Written instruction: From the entries below, gather each line containing the word "scene".
----------
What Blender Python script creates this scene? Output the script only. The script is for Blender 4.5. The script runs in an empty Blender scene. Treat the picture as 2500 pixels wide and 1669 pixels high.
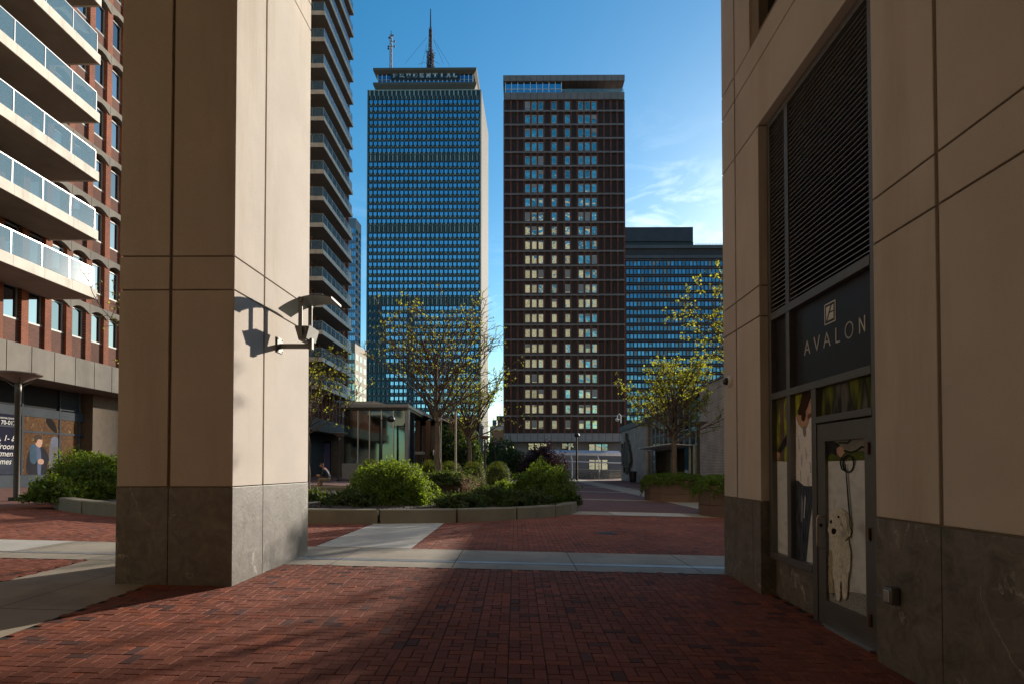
import bpy, math, random
import numpy as np
from mathutils import Vector, Matrix, noise as mnoise

# ------------------------------------------------------------------ camera, sky, sun
S = bpy.context.scene
COL = S.collection
R = math.radians
F = 1450.0                       # focal length in photo pixels (photo 2500 x 1669)
EYE = 1.5
PITCH = R(1.2)
YAW = 10.0 / F
YP = 1141.0 - F * math.tan(PITCH)
cam = bpy.data.cameras.new('camera')
camo = bpy.data.objects.new('camera', cam)
COL.objects.link(camo)
camo.location = (0, 0, EYE)
camo.rotation_euler = (math.pi / 2 + PITCH, 0, YAW)
cam.sensor_width = 36
cam.lens = 36 * F / 2500
cam.shift_y = (YP - 834.5) / 2500
cam.clip_start = 0.05
cam.clip_end = 6000
S.camera = camo
CAMM = (Matrix.Rotation(YAW, 3, 'Z') @ Matrix.Rotation(math.pi / 2 + PITCH, 3, 'X'))

SUN_AZ = R(32.0)                 # to the right of the view axis
SUN_EL = R(15.0)
S.view_settings.view_transform = 'Standard'
S.view_settings.look = 'None'
S.view_settings.gamma = 1
S.view_settings.use_curve_mapping = False
S.view_settings.exposure = 1.05
S.cycles.max_bounces = 7
S.cycles.diffuse_bounces = 3
S.cycles.glossy_bounces = 3
S.cycles.transmission_bounces = 4
S.cycles.transparent_max_bounces = 8
S.cycles.use_denoising = True
S.cycles.sample_clamp_indirect = 4

W = bpy.data.worlds.new('World')
S.world = W
W.use_nodes = True
nt = W.node_tree
for n in list(nt.nodes):
    nt.nodes.remove(n)
out = nt.nodes.new('ShaderNodeOutputWorld')
bg = nt.nodes.new('ShaderNodeBackground')
sky = nt.nodes.new('ShaderNodeTexSky')
sky.sky_type = 'NISHITA'
sky.sun_disc = False
sky.sun_elevation = SUN_EL
sky.sun_rotation = SUN_AZ
sky.altitude = 0
sky.air_density = 1.0
sky.dust_density = 0.35
sky.ozone_density = 2.5
bg.inputs['Strength'].default_value = 0.11
hs = nt.nodes.new('ShaderNodeHueSaturation')
hs.inputs['Saturation'].default_value = 1.35
nt.links.new(sky.outputs[0], hs.inputs['Color'])
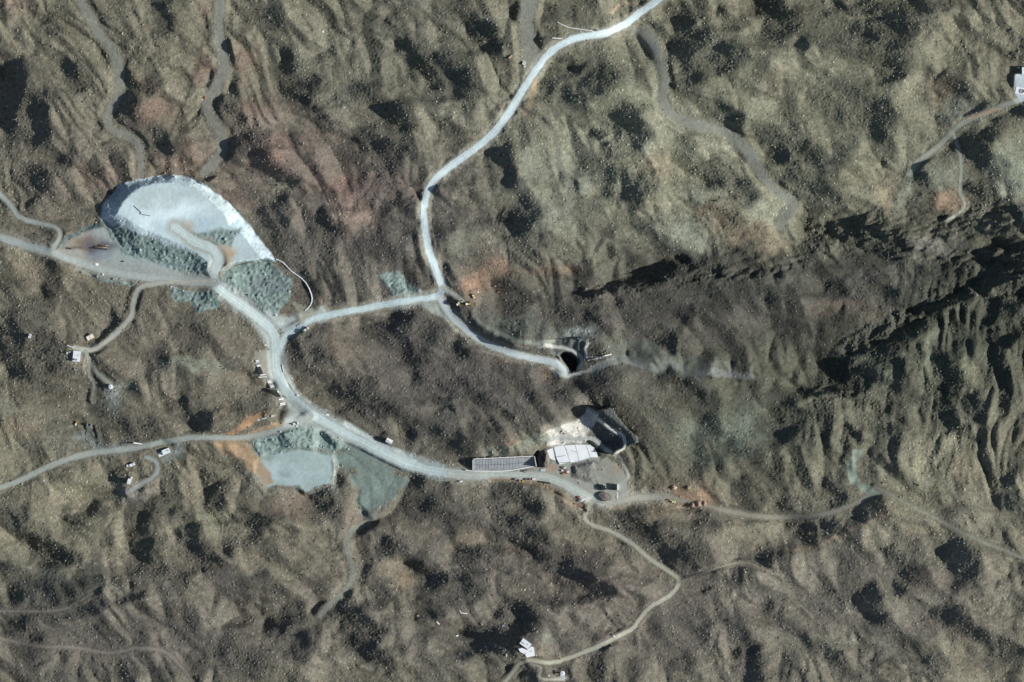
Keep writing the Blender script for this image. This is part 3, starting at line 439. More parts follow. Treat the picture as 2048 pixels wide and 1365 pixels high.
line_paint(Z4([(1690, 650), (1760, 690), (1810, 780), (1830, 870), (1800, 920)]), 3.2, (.36, .36, .31), .9, 1, None, .9)
line_paint(Z4([(1740, 650), (1800, 720), (1840, 830), (1900, 880), (2045, 950)]), 1.2, (.09, .09, .08), .7, 1)
line_paint(Z4([(600, 650), (660, 600), (720, 540)]), 5, (.42, .28, .17), .6, 3)
line_paint(Z4([(400, 640), (600, 630), (760, 560), (960, 500)]), 9, (.23, .25, .20), .8, 4)
# ---- upper open pit
PZ = lambda pts: T(1080, 640, 9.1, pts)
hole = PZ([(330, 640), (420, 575), (560, 590), (660, 670), (705, 760), (700, 850), (650, 955), (490, 955), (470, 860), (400, 760)])
pitout = PZ([(150, 430), (300, 330), (450, 330), (600, 340), (760, 330), (900, 360), (880, 450), (830, 540), (810, 640), (830, 700), (760, 830), (700, 960), (500, 960), (300, 700), (200, 560)])
bench2 = PZ([(100, 480), (300, 500), (470, 535), (620, 580), (710, 650), (750, 730), (745, 810), (700, 880)])
js, is_, dh = pdist(WL(pitout), 3, .5)
zpit = float(np.median(Hh[js, is_][dh > 0]))
fz = np.full((NY, NX), -99.0); jc, ic, dd = pdist(WL(hole), 20, .2); fz[jc, ic] = dd; dd = fz[js, is_]
bd = np.full((NY, NX), 99.0); jj, ii = window(WL(bench2), 15); q_, _ = seg_dist(*np.meshgrid(gx[ii], gy[jj]), WL(bench2)); bd[jj, ii] = q_; bd = bd[js, is_]
zt = zpit - 4 + np.clip(bd - 1.6, 0, 12) * .9 + .5 * band(4, 14, 1, 91, (R(80), 2.5))[js, is_] * np.clip(bd / 3 - .5, 0, 1)
zt = np.where(dd > 0, zpit - 4 - np.clip(dd, 0, 3.2) * 7.0, zt)
ed = np.clip(dh / 2, 0, 1)
Hh[js, is_] = np.where(dh > 0, zt * ed + Hh[js, is_] * (1 - ed), Hh[js, is_])
o_pit = new_own('open_pit', 'deep horseshoe shaped pit with a dark hole and grey bench at the road end', 'pit')
paint(pitout, (.13, .14, .135), .9, 2, .8, o_pit, .25)
paint(hole, (.10, .10, .10), .9, 1, .3)  # hole darkened, its inner shadow put into the colour
line_paint(bench2, 3.4, (.46, .45, .41), 1, 1, o_pit, .9)
line_paint(PZ([(0, 420), (120, 420), (250, 400)]), 3, (.5, .51, .46), .8, 1.5)
line_paint(PZ([(0, 490), (130, 500)]), 3, (.42, .43, .38), .8, 1.5, None, .7)
line_paint(PZ([(820, 700), (830, 560), (870, 470), (910, 430)]), 2.2, (.38, .40, .37), .9, 1)
line_paint(PZ([(500, 975), (700, 955), (860, 940), (920, 870)]), 2.5, (.43, .44, .38), .9, 1.2)
line_paint(PZ([(850, 710), (1000, 700), (1140, 665)]), 2.2, (.42, .43, .38), .9, 1)
blob(*PZ([(700, 250)])[0], 30, 10, (.30, .34, .33), .8)
o_tr = new_own('dirt_track', 'faded grey track running east from the open pit along the valley', 'track')
line_paint(PZ([(960, 940), (1100, 840), (1300, 760), (1500, 720), (1700, 800)]) + [(1310, 735), (1345, 728)], 8, (.225, .235, .215), .9, 2, o_tr, .8)
line_paint([(1225, 712), (1260, 714), (1290, 722), (1318, 736)], 1.6, (.40, .36, .28), .8, 1, o_tr)
line_paint([(1340, 730), (1380, 742), (1440, 748), (1500, 752)], 8, (.19, .195, .19), .7, 3, o_tr, .6)
line_paint([(1345, 735), (1372, 742), (1400, 762)], 2.5, (.26, .28, .30), .6, 1.5, o_tr)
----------
Final result:
What Blender Python script creates this scene? Output the script only. The script is for Blender 4.5. The script runs in an empty Blender scene. Treat the picture as 2500 pixels wide and 1669 pixels high.
S = bpy.context.scene